Reproduce all of the data word for word.
··········
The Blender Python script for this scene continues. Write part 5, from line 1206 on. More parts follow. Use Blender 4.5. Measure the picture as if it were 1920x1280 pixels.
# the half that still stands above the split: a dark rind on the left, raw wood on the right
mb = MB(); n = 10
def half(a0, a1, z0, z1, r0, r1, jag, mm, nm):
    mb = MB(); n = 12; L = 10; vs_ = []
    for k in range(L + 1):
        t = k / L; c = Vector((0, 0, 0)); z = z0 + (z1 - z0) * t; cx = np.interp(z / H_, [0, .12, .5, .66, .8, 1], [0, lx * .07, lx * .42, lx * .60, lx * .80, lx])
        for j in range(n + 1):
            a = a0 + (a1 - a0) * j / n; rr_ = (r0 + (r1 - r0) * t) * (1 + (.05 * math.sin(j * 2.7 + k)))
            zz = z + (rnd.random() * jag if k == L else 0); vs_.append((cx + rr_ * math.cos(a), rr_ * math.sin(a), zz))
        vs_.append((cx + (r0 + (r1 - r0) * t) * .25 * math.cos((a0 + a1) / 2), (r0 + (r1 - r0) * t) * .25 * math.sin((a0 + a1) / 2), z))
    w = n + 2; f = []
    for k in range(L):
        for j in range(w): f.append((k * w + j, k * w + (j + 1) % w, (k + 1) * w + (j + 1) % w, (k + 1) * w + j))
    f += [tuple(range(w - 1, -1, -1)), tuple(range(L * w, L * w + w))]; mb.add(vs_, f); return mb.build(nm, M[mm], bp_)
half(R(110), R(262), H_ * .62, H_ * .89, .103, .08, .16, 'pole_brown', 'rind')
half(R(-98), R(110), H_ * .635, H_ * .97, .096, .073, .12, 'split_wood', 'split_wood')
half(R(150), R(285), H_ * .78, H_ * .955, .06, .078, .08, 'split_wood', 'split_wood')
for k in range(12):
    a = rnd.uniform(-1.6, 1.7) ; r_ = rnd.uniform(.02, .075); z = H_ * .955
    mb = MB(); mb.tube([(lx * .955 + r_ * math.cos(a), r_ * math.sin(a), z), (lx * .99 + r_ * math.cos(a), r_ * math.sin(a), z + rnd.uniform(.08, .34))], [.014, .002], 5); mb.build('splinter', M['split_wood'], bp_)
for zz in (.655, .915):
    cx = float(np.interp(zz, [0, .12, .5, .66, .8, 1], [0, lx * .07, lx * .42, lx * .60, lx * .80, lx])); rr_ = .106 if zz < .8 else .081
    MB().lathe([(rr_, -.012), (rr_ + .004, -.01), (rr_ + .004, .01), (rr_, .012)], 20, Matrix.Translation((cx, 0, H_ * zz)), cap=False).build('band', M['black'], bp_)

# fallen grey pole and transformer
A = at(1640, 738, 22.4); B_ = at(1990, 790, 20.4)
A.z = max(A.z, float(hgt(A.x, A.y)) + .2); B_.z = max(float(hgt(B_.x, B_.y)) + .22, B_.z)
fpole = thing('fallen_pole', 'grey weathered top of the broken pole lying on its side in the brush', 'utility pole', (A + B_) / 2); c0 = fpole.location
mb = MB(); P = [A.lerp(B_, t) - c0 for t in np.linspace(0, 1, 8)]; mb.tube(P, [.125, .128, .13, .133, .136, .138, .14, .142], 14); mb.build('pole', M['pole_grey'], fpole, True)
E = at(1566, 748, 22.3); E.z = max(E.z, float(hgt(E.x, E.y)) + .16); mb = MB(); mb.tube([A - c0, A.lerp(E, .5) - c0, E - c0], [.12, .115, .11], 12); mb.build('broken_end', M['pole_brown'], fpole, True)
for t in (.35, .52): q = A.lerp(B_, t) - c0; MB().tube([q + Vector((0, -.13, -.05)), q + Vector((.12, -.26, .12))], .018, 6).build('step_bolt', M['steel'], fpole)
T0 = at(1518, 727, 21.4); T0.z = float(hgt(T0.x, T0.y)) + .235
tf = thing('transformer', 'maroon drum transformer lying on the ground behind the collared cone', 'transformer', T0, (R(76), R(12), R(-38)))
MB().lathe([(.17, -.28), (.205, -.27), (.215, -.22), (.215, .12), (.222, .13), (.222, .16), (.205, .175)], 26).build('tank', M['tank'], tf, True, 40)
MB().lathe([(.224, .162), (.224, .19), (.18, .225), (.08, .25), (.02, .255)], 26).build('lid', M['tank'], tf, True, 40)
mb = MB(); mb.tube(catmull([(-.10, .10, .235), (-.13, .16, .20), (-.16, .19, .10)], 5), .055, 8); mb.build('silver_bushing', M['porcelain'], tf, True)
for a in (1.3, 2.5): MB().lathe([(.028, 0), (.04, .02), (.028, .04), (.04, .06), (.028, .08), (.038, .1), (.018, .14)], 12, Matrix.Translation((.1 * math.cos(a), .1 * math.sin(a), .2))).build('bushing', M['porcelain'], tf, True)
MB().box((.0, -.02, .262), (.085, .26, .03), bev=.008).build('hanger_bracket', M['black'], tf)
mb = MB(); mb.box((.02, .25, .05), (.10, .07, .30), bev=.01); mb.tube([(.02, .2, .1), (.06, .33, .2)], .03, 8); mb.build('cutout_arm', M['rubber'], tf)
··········
Solution below:
The Blender Python script for this scene continues. Write part 5, from line 1206 on. More parts follow. Use Blender 4.5. Measure the picture as if it were 1920x1280 pixels.
# the half that still stands above the split: a dark rind on the left, raw wood on the right
mb = MB(); n = 10
def half(a0, a1, z0, z1, r0, r1, jag, mm, nm):
    mb = MB(); n = 12; L = 10; vs_ = []
    for k in range(L + 1):
        t = k / L; c = Vector((0, 0, 0)); z = z0 + (z1 - z0) * t; cx = np.interp(z / H_, [0, .12, .5, .66, .8, 1], [0, lx * .07, lx * .42, lx * .60, lx * .80, lx])
        for j in range(n + 1):
            a = a0 + (a1 - a0) * j / n; rr_ = (r0 + (r1 - r0) * t) * (1 + (.05 * math.sin(j * 2.7 + k)))
            zz = z + (rnd.random() * jag if k == L else 0); vs_.append((cx + rr_ * math.cos(a), rr_ * math.sin(a), zz))
        vs_.append((cx + (r0 + (r1 - r0) * t) * .25 * math.cos((a0 + a1) / 2), (r0 + (r1 - r0) * t) * .25 * math.sin((a0 + a1) / 2), z))
    w = n + 2; f = []
    for k in range(L):
        for j in range(w): f.append((k * w + j, k * w + (j + 1) % w, (k + 1) * w + (j + 1) % w, (k + 1) * w + j))
    f += [tuple(range(w - 1, -1, -1)), tuple(range(L * w, L * w + w))]; mb.add(vs_, f); return mb.build(nm, M[mm], bp_)
half(R(110), R(262), H_ * .62, H_ * .89, .103, .08, .16, 'pole_brown', 'rind')
half(R(-98), R(110), H_ * .635, H_ * .97, .096, .073, .12, 'split_wood', 'split_wood')
half(R(150), R(285), H_ * .78, H_ * .955, .06, .078, .08, 'split_wood', 'split_wood')
for k in range(12):
    a = rnd.uniform(-1.6, 1.7) ; r_ = rnd.uniform(.02, .075); z = H_ * .955
    mb = MB(); mb.tube([(lx * .955 + r_ * math.cos(a), r_ * math.sin(a), z), (lx * .99 + r_ * math.cos(a), r_ * math.sin(a), z + rnd.uniform(.08, .34))], [.014, .002], 5); mb.build('splinter', M['split_wood'], bp_)
for zz in (.655, .915):
    cx = float(np.interp(zz, [0, .12, .5, .66, .8, 1], [0, lx * .07, lx * .42, lx * .60, lx * .80, lx])); rr_ = .106 if zz < .8 else .081
    MB().lathe([(rr_, -.012), (rr_ + .004, -.01), (rr_ + .004, .01), (rr_, .012)], 20, Matrix.Translation((cx, 0, H_ * zz)), cap=False).build('band', M['black'], bp_)

# fallen grey pole and transformer
A = at(1640, 738, 22.4); B_ = at(1990, 790, 20.4)
A.z = max(A.z, float(hgt(A.x, A.y)) + .2); B_.z = max(float(hgt(B_.x, B_.y)) + .22, B_.z)
fpole = thing('fallen_pole', 'grey weathered top of the broken pole lying on its side in the brush', 'utility pole', (A + B_) / 2); c0 = fpole.location
mb = MB(); P = [A.lerp(B_, t) - c0 for t in np.linspace(0, 1, 8)]; mb.tube(P, [.125, .128, .13, .133, .136, .138, .14, .142], 14); mb.build('pole', M['pole_grey'], fpole, True)
E = at(1566, 748, 22.3); E.z = max(E.z, float(hgt(E.x, E.y)) + .16); mb = MB(); mb.tube([A - c0, A.lerp(E, .5) - c0, E - c0], [.12, .115, .11], 12); mb.build('broken_end', M['pole_brown'], fpole, True)
for t in (.35, .52): q = A.lerp(B_, t) - c0; MB().tube([q + Vector((0, -.13, -.05)), q + Vector((.12, -.26, .12))], .018, 6).build('step_bolt', M['steel'], fpole)
T0 = at(1518, 727, 21.4); T0.z = float(hgt(T0.x, T0.y)) + .235
tf = thing('transformer', 'maroon drum transformer lying on the ground behind the collared cone', 'transformer', T0, (R(76), R(12), R(-38)))
MB().lathe([(.17, -.28), (.205, -.27), (.215, -.22), (.215, .12), (.222, .13), (.222, .16), (.205, .175)], 26).build('tank', M['tank'], tf, True, 40)
MB().lathe([(.224, .162), (.224, .19), (.18, .225), (.08, .25), (.02, .255)], 26).build('lid', M['tank'], tf, True, 40)
mb = MB(); mb.tube(catmull([(-.10, .10, .235), (-.13, .16, .20), (-.16, .19, .10)], 5), .055, 8); mb.build('silver_bushing', M['porcelain'], tf, True)
for a in (1.3, 2.5): MB().lathe([(.028, 0), (.04, .02), (.028, .04), (.04, .06), (.028, .08), (.038, .1), (.018, .14)], 12, Matrix.Translation((.1 * math.cos(a), .1 * math.sin(a), .2))).build('bushing', M['porcelain'], tf, True)
MB().box((.0, -.02, .262), (.085, .26, .03), bev=.008).build('hanger_bracket', M['black'], tf)
mb = MB(); mb.box((.02, .25, .05), (.10, .07, .30), bev=.01); mb.tube([(.02, .2, .1), (.06, .33, .2)], .03, 8); mb.build('cutout_arm', M['rubber'], tf)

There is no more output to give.